[START OF Source data]
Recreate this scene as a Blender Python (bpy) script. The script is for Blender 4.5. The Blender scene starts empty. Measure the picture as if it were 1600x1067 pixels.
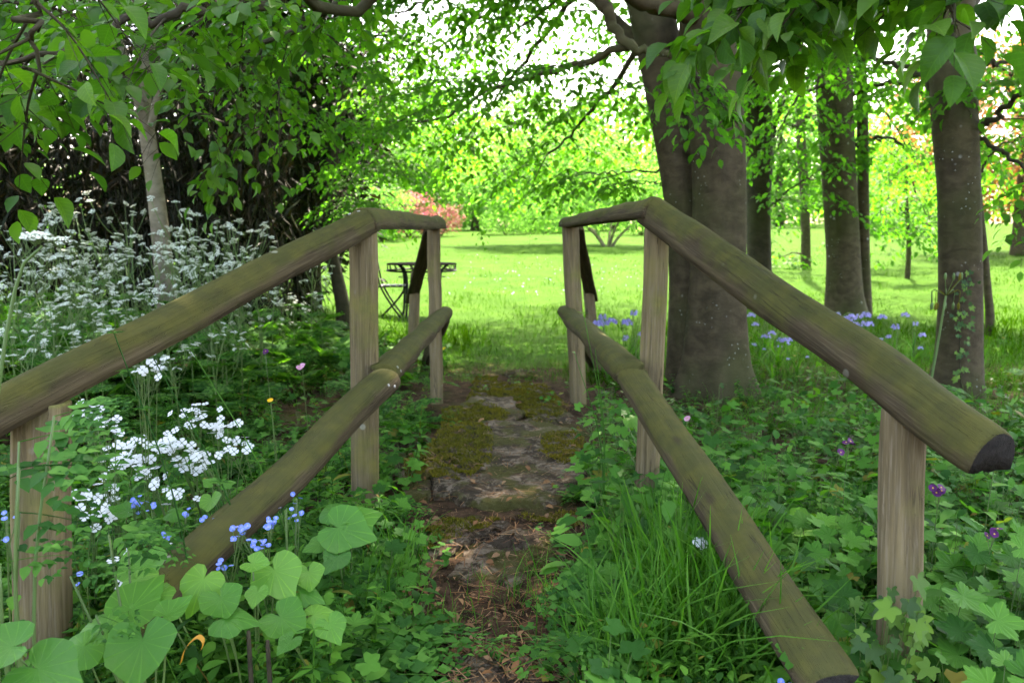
import bpy, math, random
import numpy as np
from mathutils import Vector, Matrix

random.seed(7)
RNG = np.random.default_rng(11)
SC = bpy.context.scene
COL = SC.collection
R = math.radians

# ------------------------------------------------------------------ camera, sky, sun, exposure
F_PX, HORIZON, EYE = 1244.4, 365.0, 1.05
PITCH = math.atan((533.5 - HORIZON) / F_PX)
cam_data = bpy.data.cameras.new("camera")
cam_data.sensor_width = 36.0
cam_data.lens = 28.0
cam_data.clip_start = 0.05
cam_data.clip_end = 1500
cam_data.dof.use_dof = True
cam_data.dof.focus_distance = 2.1
cam_data.dof.aperture_fstop = 5.0
cam = bpy.data.objects.new("camera", cam_data)
cam.location = (0, 0, EYE)
cam.rotation_euler = (math.pi / 2 - PITCH, 0, 0)
COL.objects.link(cam)
SC.camera = cam

SUN_EL, SUN_AZ = R(58), R(13)          # azimuth: from +Y towards +X
world = bpy.data.worlds.new("World")
SC.world = world
world.use_nodes = True
wn = world.node_tree
for n in list(wn.nodes):
    wn.nodes.remove(n)
w_out = wn.nodes.new("ShaderNodeOutputWorld")
w_bg = wn.nodes.new("ShaderNodeBackground")
w_sky = wn.nodes.new("ShaderNodeTexSky")
w_sky.sky_type = 'NISHITA'
w_sky.sun_disc = False
w_sky.sun_elevation = SUN_EL
w_sky.sun_rotation = SUN_AZ
w_sky.air_density = 1.0
w_sky.dust_density = 3.5
w_sky.ozone_density = 0.6
w_bg.inputs[1].default_value = 0.15
wn.links.new(w_sky.outputs[0], w_bg.inputs[0])
wn.links.new(w_bg.outputs[0], w_out.inputs[0])

sun_data = bpy.data.lights.new("sun", 'SUN')
sun_data.energy = 3.3
sun_data.angle = R(0.6)
sun_data.color = (1.0, 0.97, 0.91)
sun = bpy.data.objects.new("sun", sun_data)
sd = Vector((math.sin(SUN_AZ) * math.cos(SUN_EL), math.cos(SUN_AZ) * math.cos(SUN_EL), math.sin(SUN_EL)))
sun.rotation_euler = sd.to_track_quat('Z', 'Y').to_euler()
sun.location = (8, 20, 40)
COL.objects.link(sun)

SC.view_settings.view_transform = 'Standard'
SC.view_settings.look = 'None'
SC.view_settings.exposure = 3.3
SC.view_settings.use_white_balance = True
SC.view_settings.white_balance_temperature = 7600
SC.view_settings.white_balance_tint = 16
SC.view_settings.gamma = 1.0
SC.view_settings.use_curve_mapping = False
SC.render.engine = 'CYCLES'
SC.cycles.use_denoising = True
SC.cycles.max_bounces = 5
SC.cycles.diffuse_bounces = 3
SC.cycles.caustics_reflective = False
SC.cycles.caustics_refractive = False
SC.cycles.use_light_tree = False
SC.cycles.use_adaptive_sampling = True
SC.cycles.adaptive_threshold = 0.015
SC.cycles.adaptive_min_samples = 14
SC.cycles.glossy_bounces = 2
SC.cycles.transmission_bounces = 3
SC.cycles.transparent_max_bounces = 4
SC.cycles.sample_clamp_indirect = 6.0


# ------------------------------------------------------------------ where things are
def smooth(v, a, b):
    t = np.clip((np.asarray(v, float) - a) / (b - a), 0, 1)
    return t * t * (3 - 2 * t)


def hgt(x, y):
    """height of the ground (path beside the camera = 0)"""
    x = np.asarray(x, float)
    y = np.asarray(y, float)
    s = smooth(np.abs(x + 0.05), 0.42, 0.95)
    z = -0.04 * np.clip(y - 2.9, 0, 2.8)
    z = z + 0.036 * np.clip(y - 11, 0, 34) + 0.012 * np.clip(y - 45, 0, 200)
    z = z - 0.07 * s * (1 - smooth(y, 5, 8))
    z = z + 0.30 * smooth(-x, 1.1, 3.8) * (1 - smooth(y, 9, 14))
    z = z + 0.012 * np.clip(x - 4, 0, 40) * smooth(y, 12, 45)
    z = z + s * 0.018 * (np.sin(1.7 * x + 0.6 * y) + np.sin(2.3 * y - 1.1 * x + 1.0) + 0.6 * np.sin(5.1 * x + 3.3 * y))
    z = z + 0.006 * (np.sin(7.3 * x + 2.1 * y) + np.sin(8.9 * y - 3.1 * x))
    return z


def P(px, py, d):
    """the point at distance d (metres along +Y) that lies on the photograph's pixel px, py"""
    dx, dy = (px - 800.0) / F_PX, (533.5 - py) / F_PX
    vy = math.cos(PITCH) + dy * math.sin(PITCH)
    vz = -math.sin(PITCH) + dy * math.cos(PITCH)
    t = d / vy
    return Vector((dx * t, d, EYE + vz * t))


def ground_pts(px, py):
    px = np.asarray(px, float)
    py = np.asarray(py, float)
    dx, dy = (px - 800.0) / F_PX, (533.5 - py) / F_PX
    vy = math.cos(PITCH) + dy * math.sin(PITCH)
    vz = -math.sin(PITCH) + dy * math.cos(PITCH)
    s, k = np.minimum(vz / vy, -1e-3), dx / vy
    y = (-0.1 - EYE) / s
    for _ in range(12):
        y = 0.5 * y + 0.5 * np.clip((hgt(k * y, y) - EYE) / s, 0.3, 120)
    return np.stack([k * y, y, hgt(k * y, y)], 1)


def G(px, py):
    return Vector(ground_pts([px], [py])[0])


# ------------------------------------------------------------------ mesh helpers
def norm(a):
    a = np.asarray(a, float)
    return a / np.maximum(np.linalg.norm(a, axis=-1, keepdims=True), 1e-9)


def mesh_of(name, V, Fs, mats, smooth_shade=True, slots=None):
    """Fs: list of int arrays (n,k); slots: material slot for each of those arrays"""
    V = np.asarray(V, np.float32)
    me = bpy.data.meshes.new(name)
    me.vertices.add(len(V))
    me.vertices.foreach_set("co", V.ravel())
    Fs = [np.asarray(f, np.int32) for f in Fs]
    keep = [i for i, f in enumerate(Fs) if len(f)]
    loops = np.concatenate([Fs[i].ravel() for i in keep])
    sizes = np.concatenate([np.full(len(Fs[i]), Fs[i].shape[1], np.int32) for i in keep])
    starts = np.concatenate([[0], np.cumsum(sizes)[:-1]]).astype(np.int32)
    me.loops.add(len(loops))
    me.loops.foreach_set("vertex_index", loops)
    me.polygons.add(len(sizes))
    me.polygons.foreach_set("loop_start", starts)
    me.polygons.foreach_set("loop_total", sizes)
    for m in (mats if isinstance(mats, (list, tuple)) else [mats]):
        me.materials.append(m)
    if slots is not None:
        mi = np.concatenate([np.full(len(Fs[i]), slots[i], np.int32) for i in keep])
        me.polygons.foreach_set("material_index", mi)
    me.update(calc_edges=True)
    if smooth_shade:
        me.polygons.foreach_set("use_smooth", np.ones(len(sizes), bool))
    me.validate()
    return me


class Geo:
    def __init__(self):
        self.v, self.f, self.s, self.n = [], [], [], 0

    def add(self, V, F, slot=0):
        V = np.asarray(V, float).reshape(-1, 3)
        for f in (F if isinstance(F, list) else [F]):
            f = np.asarray(f, np.int64)
            if len(f):
                self.f.append(f + self.n)
                self.s.append(slot)
        self.v.append(V)
        self.n += len(V)
        return self

    def mesh(self, name, mats, smooth_shade=True):
        return mesh_of(name, np.concatenate(self.v), self.f, mats, smooth_shade, self.s)


def frames(X, N):
    X = norm(X)
    Y = norm(np.cross(N, X))
    Z = np.cross(X, Y)
    return np.stack([X, Y, Z], 1)           # rows are axes


def scatter(tpl, pos, Rm, scale):
    """copies of a template (V,F) at pos with row-axes Rm and scale"""
    V, F = tpl
    pos = np.asarray(pos, float)
    n, m = len(pos), len(V)
    sc = np.asarray(scale, float)
    sc = sc[:, None, None] if sc.ndim == 1 else sc[:, None, :]
    W = np.einsum('nmk,nkj->nmj', np.broadcast_to(V[None], (n, m, 3)) * sc, Rm) + pos[:, None, :]
    FF = F[None] + (np.arange(n) * m)[:, None, None]
    return W.reshape(-1, 3), FF.reshape(-1, F.shape[1])


def yaw_frames(n, rng, tilt=0.15):
    a = rng.uniform(0, 2 * np.pi, n)
    N = norm(np.stack([rng.normal(0, tilt, n), rng.normal(0, tilt, n), np.ones(n)], 1))
    X = np.stack([np.cos(a), np.sin(a), np.zeros(n)], 1)
    X = X - N * np.sum(X * N, 1, keepdims=True)
    return frames(X, N)


def resample(pts, n):
    """smooth curve through the points"""
    p = np.asarray([tuple(q) for q in pts], float)
    if len(p) == 2:
        t = np.linspace(0, 1, n)[:, None]
        return p[0] * (1 - t) + p[1] * t
    q = np.concatenate([[2 * p[0] - p[1]], p, [2 * p[-1] - p[-2]]])
    out = []
    u = np.linspace(0, len(p) - 1 - 1e-6, n)
    for s in u:
        i = int(s)
        t = s - i
        a, b, c, d = q[i], q[i + 1], q[i + 2], q[i + 3]
        out.append(0.5 * ((2 * b) + (c - a) * t + (2 * a - 5 * b + 4 * c - d) * t * t + (3 * b - a - 3 * c + d) * t ** 3))
    return np.array(out)


def tube(pts, rad, k=8, cap=True, shape=None):
    """a tube along pts; rad: radius per point; shape(i, angles): a factor per ring"""
    p = np.asarray([tuple(q) for q in pts], float)
    n = len(p)
    rad = np.broadcast_to(np.asarray(rad, float), (n,))
    tg = norm(np.gradient(p, axis=0))
    ref = np.array([1.0, 0, 0]) if abs(tg[0][0]) < 0.8 else np.array([0, 1.0, 0])
    a = np.linspace(0, 2 * np.pi, k, endpoint=False)
    u = norm(np.cross(tg[0], np.cross(ref, tg[0])))
    V = np.zeros((n, k, 3))
    for i in range(n):
        u = norm(u - tg[i] * np.dot(u, tg[i]))
        v = np.cross(tg[i], u)
        r = rad[i] * (shape(i, a) if shape else 1.0)
        r = np.broadcast_to(r, (k,))
        V[i] = p[i] + (np.cos(a) * r)[:, None] * u + (np.sin(a) * r)[:, None] * v
    i, j = np.meshgrid(np.arange(n - 1), np.arange(k), indexing='ij')
    q = np.stack([i * k + j, i * k + (j + 1) % k, (i + 1) * k + (j + 1) % k, (i + 1) * k + j], -1).reshape(-1, 4)
    V = V.reshape(-1, 3)
    Fs = [q]
    if cap:
        V = np.concatenate([V, [p[0]], [p[-1]]])
        j = np.arange(k)
        Fs.append(np.concatenate([np.stack([np.full(k, n * k), (j + 1) % k, j], 1),
                                  np.stack([np.full(k, n * k + 1), (n - 1) * k + j, (n - 1) * k + (j + 1) % k], 1)]))
    return V, Fs


class Split:
    """collects pieces that become one object each"""
    def __init__(self):
        self.g = []

    def add(self, V, F):
        self.g.append(Geo().add(V, F))

    def parts(self, name, mat, parent):
        for g in self.g:
            world_part(name, g, mat, parent)


def wobble(seed, t, amp=1.0):
    r = random.Random(seed)
    return amp * sum(math.sin(t * r.uniform(1, 9) + r.uniform(0, 6.3)) * r.uniform(.3, 1) for _ in range(4)) / 2.2


# ------------------------------------------------------------------ objects
def tag(o, label=None, cat=None, group=None, kind=None):
    for k, v in (("label", label), ("category", cat), ("group", group), ("kind", kind)):
        if v:
            o[k] = v
    return o


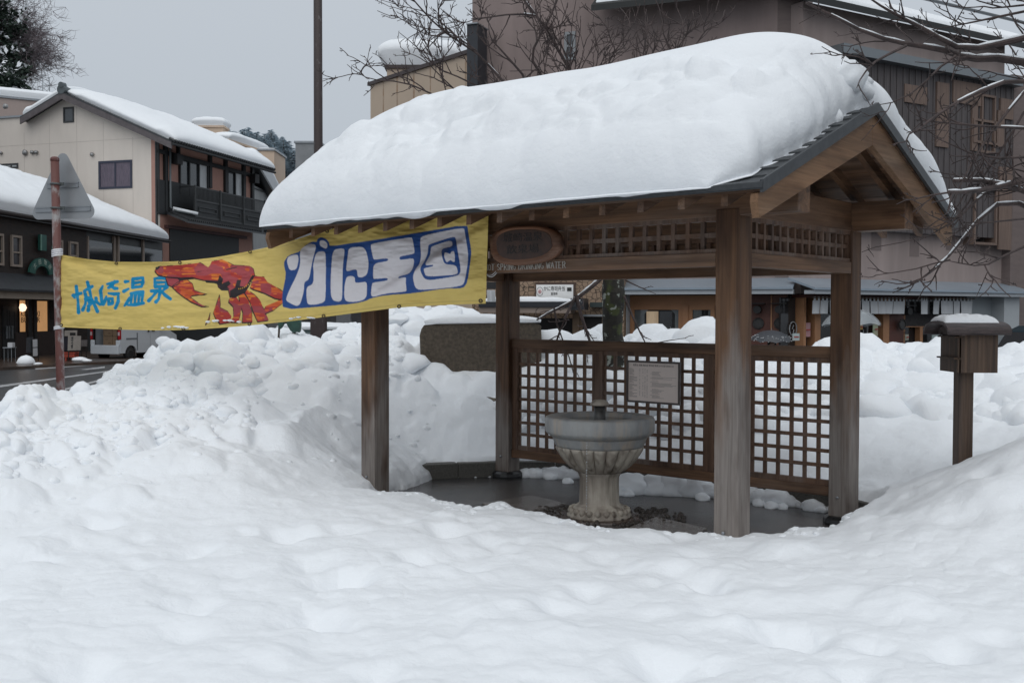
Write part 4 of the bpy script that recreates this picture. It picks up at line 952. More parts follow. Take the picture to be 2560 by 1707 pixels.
for k, (px, py, r) in enumerate(((66, 910, .30), (95, 911.5, .14), (200, 903, .3), (218, 904, .18))):
    g = G(px, py, ST_Z+.1); clump('snow_clump', (g[0], g[1], ST_Z+.1), r, 40+k, ['small pointed heap of snow on the kerb of the far pavement', 'thin patch of snow on the far kerb beside a pointed heap', 'flat streak of snow on the far pavement by the menu boards', 'short streak of snow on the far pavement near the open van'][k], 'snow remnants on the far pavement', .35 if k else .8, 2)
# ============================================================ facade helper
class Fac:
    def __init__(s, pa, da, pb_, db, flip=False):
        s.o = P(pa, 780, da)[:2]; s.e = P(pb_, 780, db)[:2]; d = s.e-s.o; s.L = np.linalg.norm(d); s.d = d/s.L
        n = np.array([s.d[1], -s.d[0]])
        if n @ s.o > 0: n = -n
        s.n = n
    def at(s, px):     # distance along the wall of the picture column px
        r = ray(px, 780); u = r[0]/r[1]; return (u*s.o[1]-s.o[0])/(s.d[0]-u*s.d[1])
    def zz(s, px, py):
        t = s.at(px); p = s.o+s.d*t; r = ray(px, py); return CAMZ+r[2]/r[1]*p[1]
    def pt(s, t, off, z): p = s.o+s.d*t+s.n*off; return (p[0], p[1], z)
    def bx(s, mb, t0, t1, z0, z1, o0, o1, mi=0):
        q = [(t0, o0), (t1, o0), (t1, o1), (t0, o1)]
        mb.add([s.pt(t, o, z0) for t, o in q]+[s.pt(t, o, z1) for t, o in q], [(3, 2, 1, 0), (4, 5, 6, 7), (0, 1, 5, 4), (1, 2, 6, 5), (2, 3, 7, 6), (3, 0, 4, 7)], mi); return mb
    def pbx(s, mb, x0, x1, y0, y1, o0, o1, mi=0):   # picture box; y read on the left edge
        return s.bx(mb, s.at(x0), s.at(x1), s.zz(x0, y1), s.zz(x0, y0), o0, o1, mi)
    def poly(s, mb, pts, o0, o1, mi=0):   # pts (t, z)
        n = len(pts); mb.add([s.pt(t, o0, z) for t, z in pts]+[s.pt(t, o1, z) for t, z in pts], [tuple(range(n)), tuple(range(2*n-1, n-1, -1))]+[(i, (i+1) % n, (i+1) % n+n, i+n) for i in range(n)], mi); return mb
    def M(s, t, off, z):  # text frame on the wall
        p = s.pt(t, off, z); return Matrix(((s.d[0], 0, s.n[0], p[0]), (s.d[1], 0, s.n[1], p[1]), (0, 1, 0, p[2]), (0, 0, 0, 1)))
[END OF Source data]
In the entries above, find the line that contains "SC.camera = cam", then repeat exactly every line from the first one through that line, with no pictures.

# [Problem solution]
Recreate this scene as a Blender Python (bpy) script. The script is for Blender 4.5. The Blender scene starts empty. Measure the picture as if it were 1600x1067 pixels.
import bpy, math, random
import numpy as np
from mathutils import Vector, Matrix

random.seed(7)
RNG = np.random.default_rng(11)
SC = bpy.context.scene
COL = SC.collection
R = math.radians

# ------------------------------------------------------------------ camera, sky, sun, exposure
F_PX, HORIZON, EYE = 1244.4, 365.0, 1.05
PITCH = math.atan((533.5 - HORIZON) / F_PX)
cam_data = bpy.data.cameras.new("camera")
cam_data.sensor_width = 36.0
cam_data.lens = 28.0
cam_data.clip_start = 0.05
cam_data.clip_end = 1500
cam_data.dof.use_dof = True
cam_data.dof.focus_distance = 2.1
cam_data.dof.aperture_fstop = 5.0
cam = bpy.data.objects.new("camera", cam_data)
cam.location = (0, 0, EYE)
cam.rotation_euler = (math.pi / 2 - PITCH, 0, 0)
COL.objects.link(cam)
SC.camera = cam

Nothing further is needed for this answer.